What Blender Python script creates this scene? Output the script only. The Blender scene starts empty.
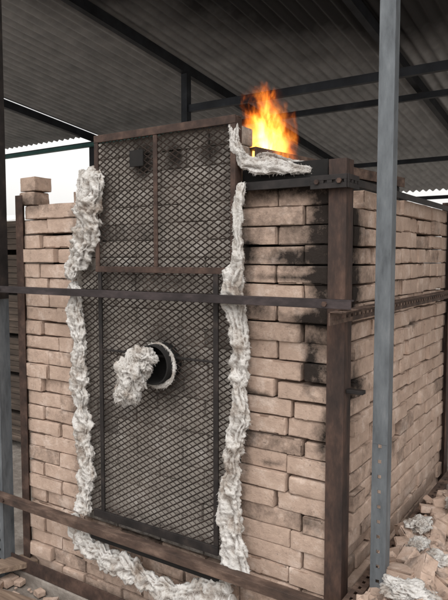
import bpy, bmesh, math, random
from mathutils import Vector, Matrix, noise, Euler
R = random.Random(7)
scene = bpy.context.scene
rad = math.radians

# ---------------------------------------------------------------- helpers
def new_obj(name, verts, faces, mat, parent=None, smooth=False, sharp=None):
    me = bpy.data.meshes.new(name)
    me.from_pydata([tuple(v) for v in verts], [], faces)
    me.update()
    ob = bpy.data.objects.new(name, me)
    scene.collection.objects.link(ob)
    if mat: me.materials.append(mat)
    if smooth:
        for p in me.polygons: p.use_smooth = True
        if sharp: me.set_sharp_from_angle(angle=rad(sharp))
    if parent: ob.parent = parent
    return ob

def empty(name, parent=None):
    e = bpy.data.objects.new(name, None)
    scene.collection.objects.link(e)
    e.empty_display_size = 0.2
    if parent: e.parent = parent
    return e

def nt(name):
    m = bpy.data.materials.new(name); m.use_nodes = True
    t = m.node_tree; t.nodes.clear()
    out = t.nodes.new('ShaderNodeOutputMaterial')
    return m, t, out

def N(t, kind, **kw):
    n = t.nodes.new(kind)
    for k, v in kw.items():
        if k in n.inputs.keys(): n.inputs[k].default_value = v
        else: setattr(n, k, v)
    return n

def ramp(t, fac, stops):
    r = t.nodes.new('ShaderNodeValToRGB')
    e = r.color_ramp.elements
    while len(e) < len(stops): e.new(0.5)
    for el, (p, c) in zip(e, stops):
        el.position = p
        el.color = (c[0], c[1], c[2], 1) if not isinstance(c, (int, float)) else (c, c, c, 1)
    t.links.new(fac, r.inputs[0])
    return r

def mix(t, fac, a, b, mode='MIX'):
    m = t.nodes.new('ShaderNodeMix'); m.data_type = 'RGBA'; m.blend_type = mode
    def put(v, s):
        if isinstance(v, (int, float)): s.default_value = v
        elif isinstance(v, tuple): s.default_value = (v[0], v[1], v[2], 1)
        else: t.links.new(v, s)
    put(fac, m.inputs[0]); put(a, m.inputs[6]); put(b, m.inputs[7])
    return m.outputs[2]

def math_n(t, op, a, b=None, c=None, clamp=False):
    n = t.nodes.new('ShaderNodeMath'); n.operation = op; n.use_clamp = clamp
    for i, v in enumerate((a, b, c)):
        if v is None: continue
        if isinstance(v, (int, float)): n.inputs[i].default_value = v
        else: t.links.new(v, n.inputs[i])
    return n.outputs[0]

def simple(name, stops, scale=8, rough=0.8, metal=0.0, bump=0.3, bscale=60, bdist=0.002, detail=6, stretch=None, distort=0.0, cavity=None):
    m, t, out = nt(name)
    tc = N(t, 'ShaderNodeTexCoord')
    mp = N(t, 'ShaderNodeMapping')
    if stretch: mp.inputs['Scale'].default_value = stretch
    t.links.new(tc.outputs['Object'], mp.inputs[0])
    n1 = N(t, 'ShaderNodeTexNoise', Scale=scale, Detail=detail, Roughness=0.65, Distortion=distort)
    t.links.new(mp.outputs[0], n1.inputs['Vector'])
    r = ramp(t, n1.outputs[0], stops)
    col = r.outputs[0]
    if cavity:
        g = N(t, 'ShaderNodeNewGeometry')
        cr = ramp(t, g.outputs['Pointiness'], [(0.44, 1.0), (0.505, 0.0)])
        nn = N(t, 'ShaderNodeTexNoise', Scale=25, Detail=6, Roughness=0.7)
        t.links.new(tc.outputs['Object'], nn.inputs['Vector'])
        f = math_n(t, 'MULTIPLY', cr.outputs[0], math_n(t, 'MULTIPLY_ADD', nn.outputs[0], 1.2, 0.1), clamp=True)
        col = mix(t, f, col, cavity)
    n2 = N(t, 'ShaderNodeTexNoise', Scale=bscale, Detail=5, Roughness=0.6)
    t.links.new(mp.outputs[0], n2.inputs['Vector'])
    b = N(t, 'ShaderNodeBump', Strength=bump, Distance=bdist)
    t.links.new(n2.outputs[0], b.inputs['Height'])
    p = N(t, 'ShaderNodeBsdfPrincipled', Roughness=rough, Metallic=metal)
    t.links.new(col, p.inputs['Base Color'])
    t.links.new(b.outputs[0], p.inputs['Normal'])
    t.links.new(p.outputs[0], out.inputs[0])
    return m

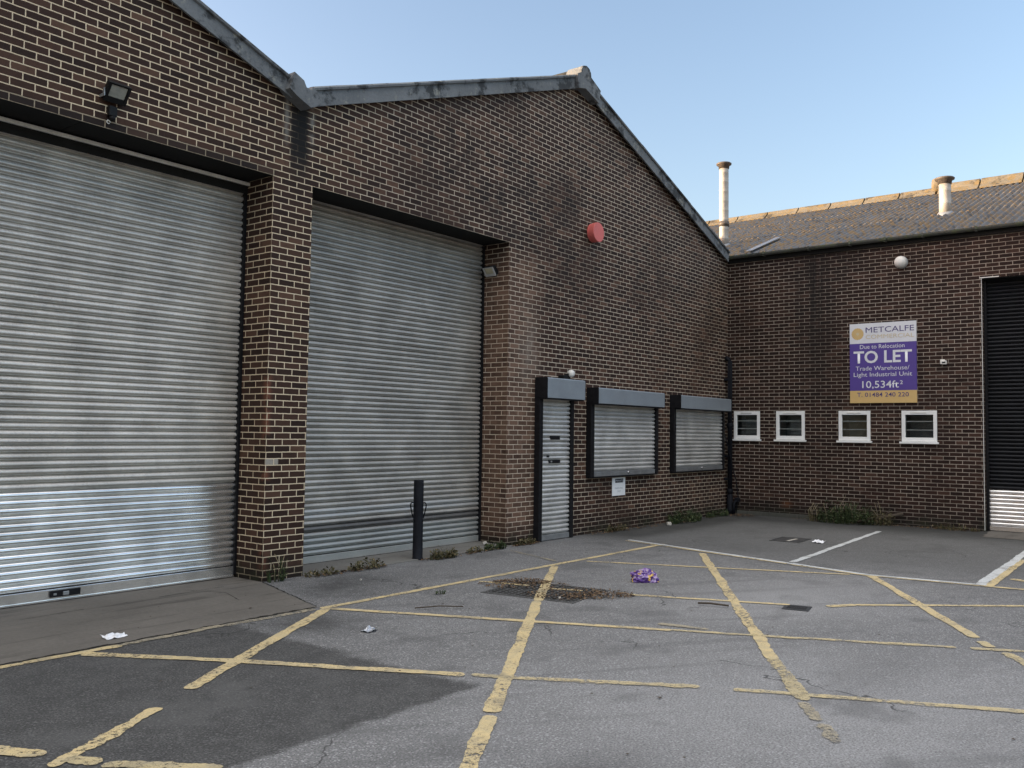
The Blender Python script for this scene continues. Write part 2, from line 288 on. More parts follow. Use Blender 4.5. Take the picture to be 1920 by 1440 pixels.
M_straw = mat_plain('dry_straw_stalk', (0.33, 0.27, 0.17), 0.9, 0, 0.3, 30)
M_paper = mat_plain('white_paper', (0.72, 0.73, 0.76), 0.8, 0, 0.12, 20)
M_foil = mat_plain('crumpled_foil', (0.40, 0.42, 0.46), 0.35, 0.5, 0.6, 40)
M_stone = mat_plain('pale_stone', (0.38, 0.36, 0.32), 0.85, 0, 0.25, 30)

def mat_fibre(name, lo, hi, lichen, lk, moss=0.5):
    g = G(name); P, X, Y, Z = g.pos()
    a = g.noise(P, 1.6, 6, 0.65); b = g.noise(P, 30.0, 5, 0.7); l = g.noise(P, 5.5, 6, 0.72); k = g.noise(P, 3.1, 6, 0.7)
    c = g.ramp(g.M('ADD', g.M('MULTIPLY', a, 0.6), g.M('MULTIPLY', b, 0.4)), [(0.3, lo), (0.7, hi)])
    c = g.mix(g.M('MULTIPLY', g.sm(k, 0.5, 0.62), moss), c, tuple(v * 0.3 for v in lo))
    c = g.mix(g.M('MULTIPLY', g.sm(l, 0.5 - lk, 0.62 - lk), 0.9), c, lichen)
    g.bump(g.M('ADD', b, l), 0.6, 0.006); return g.fin(c, 0.9, 0, 0.2)
M_verge = mat_fibre('grey_fibre_cement', (0.105, 0.112, 0.12), (0.215, 0.228, 0.24), (0.26, 0.26, 0.235), -0.06, 0.85)
M_ridge = mat_fibre('lichened_ridge_tile', (0.11, 0.10, 0.08), (0.19, 0.165, 0.125), (0.160, 0.118, 0.058), 0.03, 0.8)
M_roof = mat_fibre('corrugated_fibre_cement', (0.075, 0.08, 0.09), (0.15, 0.155, 0.165), (0.19, 0.125, 0.06), 0.035, 0.6)
M_gutter = mat_fibre('mossy_grey_gutter', (0.06, 0.065, 0.06), (0.12, 0.125, 0.115), (0.10, 0.12, 0.07), 0.0, 0.4)

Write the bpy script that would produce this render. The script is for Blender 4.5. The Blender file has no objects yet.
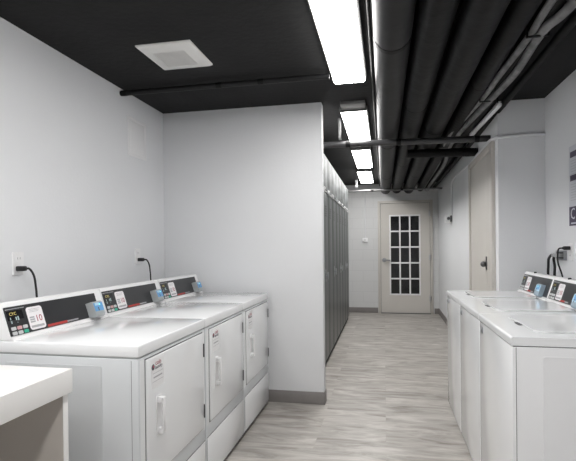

************

-- GIVEN PROBLEM --
Reproduce every record word for word. The copy must contain no pictures.

-- WRITTEN ANSWER --
What Blender Python script creates this scene? Output the script only. The Blender scene starts empty.
import bpy, bmesh, math, random
from mathutils import Vector, Matrix, noise, Euler
R = random.Random(7)
scene = bpy.context.scene
rad = math.radians

# ---------------------------------------------------------------- helpers
def new_obj(name, verts, faces, mat, parent=None, smooth=False, sharp=None):
    me = bpy.data.meshes.new(name)
    me.from_pydata([tuple(v) for v in verts], [], faces)
    me.update()
    ob = bpy.data.objects.new(name, me)
    scene.collection.objects.link(ob)
    if mat: me.materials.append(mat)
    if smooth:
        for p in me.polygons: p.use_smooth = True
        if sharp: me.set_sharp_from_angle(angle=rad(sharp))
    if parent: ob.parent = parent
    return ob

def empty(name, parent=None):
    e = bpy.data.objects.new(name, None)
    scene.collection.objects.link(e)
    e.empty_display_size = 0.2
    if parent: e.parent = parent
    return e

def nt(name):
    m = bpy.data.materials.new(name); m.use_nodes = True
    t = m.node_tree; t.nodes.clear()
    out = t.nodes.new('ShaderNodeOutputMaterial')
    return m, t, out

def N(t, kind, **kw):
    n = t.nodes.new(kind)
    for k, v in kw.items():
        if k in n.inputs.keys(): n.inputs[k].default_value = v
        else: setattr(n, k, v)
    return n

def ramp(t, fac, stops):
    r = t.nodes.new('ShaderNodeValToRGB')
    e = r.color_ramp.elements
    while len(e) < len(stops): e.new(0.5)
    for el, (p, c) in zip(e, stops):
        el.position = p
        el.color = (c[0], c[1], c[2], 1) if not isinstance(c, (int, float)) else (c, c, c, 1)
    t.links.new(fac, r.inputs[0])
    return r

def mix(t, fac, a, b, mode='MIX'):
    m = t.nodes.new('ShaderNodeMix'); m.data_type = 'RGBA'; m.blend_type = mode
    def put(v, s):
        if isinstance(v, (int, float)): s.default_value = v
        elif isinstance(v, tuple): s.default_value = (v[0], v[1], v[2], 1)
        else: t.links.new(v, s)
    put(fac, m.inputs[0]); put(a, m.inputs[6]); put(b, m.inputs[7])
    return m.outputs[2]

def math_n(t, op, a, b=None, c=None, clamp=False):
    n = t.nodes.new('ShaderNodeMath'); n.operation = op; n.use_clamp = clamp
    for i, v in enumerate((a, b, c)):
        if v is None: continue
        if isinstance(v, (int, float)): n.inputs[i].default_value = v
        else: t.links.new(v, n.inputs[i])
    return n.outputs[0]

def simple(name, stops, scale=8, rough=0.8, metal=0.0, bump=0.3, bscale=60, bdist=0.002, detail=6, stretch=None, distort=0.0, cavity=None):
    m, t, out = nt(name)
    tc = N(t, 'ShaderNodeTexCoord')
    mp = N(t, 'ShaderNodeMapping')
    if stretch: mp.inputs['Scale'].default_value = stretch
    t.links.new(tc.outputs['Object'], mp.inputs[0])
    n1 = N(t, 'ShaderNodeTexNoise', Scale=scale, Detail=detail, Roughness=0.65, Distortion=distort)
    t.links.new(mp.outputs[0], n1.inputs['Vector'])
    r = ramp(t, n1.outputs[0], stops)
    col = r.outputs[0]
    if cavity:
        g = N(t, 'ShaderNodeNewGeometry')
        cr = ramp(t, g.outputs['Pointiness'], [(0.44, 1.0), (0.505, 0.0)])
        nn = N(t, 'ShaderNodeTexNoise', Scale=25, Detail=6, Roughness=0.7)
        t.links.new(tc.outputs['Object'], nn.inputs['Vector'])
        f = math_n(t, 'MULTIPLY', cr.outputs[0], math_n(t, 'MULTIPLY_ADD', nn.outputs[0], 1.2, 0.1), clamp=True)
        col = mix(t, f, col, cavity)
    n2 = N(t, 'ShaderNodeTexNoise', Scale=bscale, Detail=5, Roughness=0.6)
    t.links.new(mp.outputs[0], n2.inputs['Vector'])
    b = N(t, 'ShaderNodeBump', Strength=bump, Distance=bdist)
    t.links.new(n2.outputs[0], b.inputs['Height'])
    p = N(t, 'ShaderNodeBsdfPrincipled', Roughness=rough, Metallic=metal)
    t.links.new(col, p.inputs['Base Color'])
    t.links.new(b.outputs[0], p.inputs['Normal'])
    t.links.new(p.outputs[0], out.inputs[0])
    return m

The Blender Python script for this scene continues. Write part 2, from line 288 on. More parts follow. Use Blender 4.5. Take the picture to be 1920 by 1440 pixels.
M_straw = mat_plain('dry_straw_stalk', (0.33, 0.27, 0.17), 0.9, 0, 0.3, 30)
M_paper = mat_plain('white_paper', (0.72, 0.73, 0.76), 0.8, 0, 0.12, 20)
M_foil = mat_plain('crumpled_foil', (0.40, 0.42, 0.46), 0.35, 0.5, 0.6, 40)
M_stone = mat_plain('pale_stone', (0.38, 0.36, 0.32), 0.85, 0, 0.25, 30)

def mat_fibre(name, lo, hi, lichen, lk, moss=0.5):
    g = G(name); P, X, Y, Z = g.pos()
    a = g.noise(P, 1.6, 6, 0.65); b = g.noise(P, 30.0, 5, 0.7); l = g.noise(P, 5.5, 6, 0.72); k = g.noise(P, 3.1, 6, 0.7)
    c = g.ramp(g.M('ADD', g.M('MULTIPLY', a, 0.6), g.M('MULTIPLY', b, 0.4)), [(0.3, lo), (0.7, hi)])
    c = g.mix(g.M('MULTIPLY', g.sm(k, 0.5, 0.62), moss), c, tuple(v * 0.3 for v in lo))
    c = g.mix(g.M('MULTIPLY', g.sm(l, 0.5 - lk, 0.62 - lk), 0.9), c, lichen)
    g.bump(g.M('ADD', b, l), 0.6, 0.006); return g.fin(c, 0.9, 0, 0.2)
M_verge = mat_fibre('grey_fibre_cement', (0.105, 0.112, 0.12), (0.215, 0.228, 0.24), (0.26, 0.26, 0.235), -0.06, 0.85)
M_ridge = mat_fibre('lichened_ridge_tile', (0.11, 0.10, 0.08), (0.19, 0.165, 0.125), (0.160, 0.118, 0.058), 0.03, 0.8)
M_roof = mat_fibre('corrugated_fibre_cement', (0.075, 0.08, 0.09), (0.15, 0.155, 0.165), (0.19, 0.125, 0.06), 0.035, 0.6)
M_gutter = mat_fibre('mossy_grey_gutter', (0.06, 0.065, 0.06), (0.12, 0.125, 0.115), (0.10, 0.12, 0.07), 0.0, 0.4)

Write the bpy script that would produce this render. The script is for Blender 4.5. The Blender file has no objects yet.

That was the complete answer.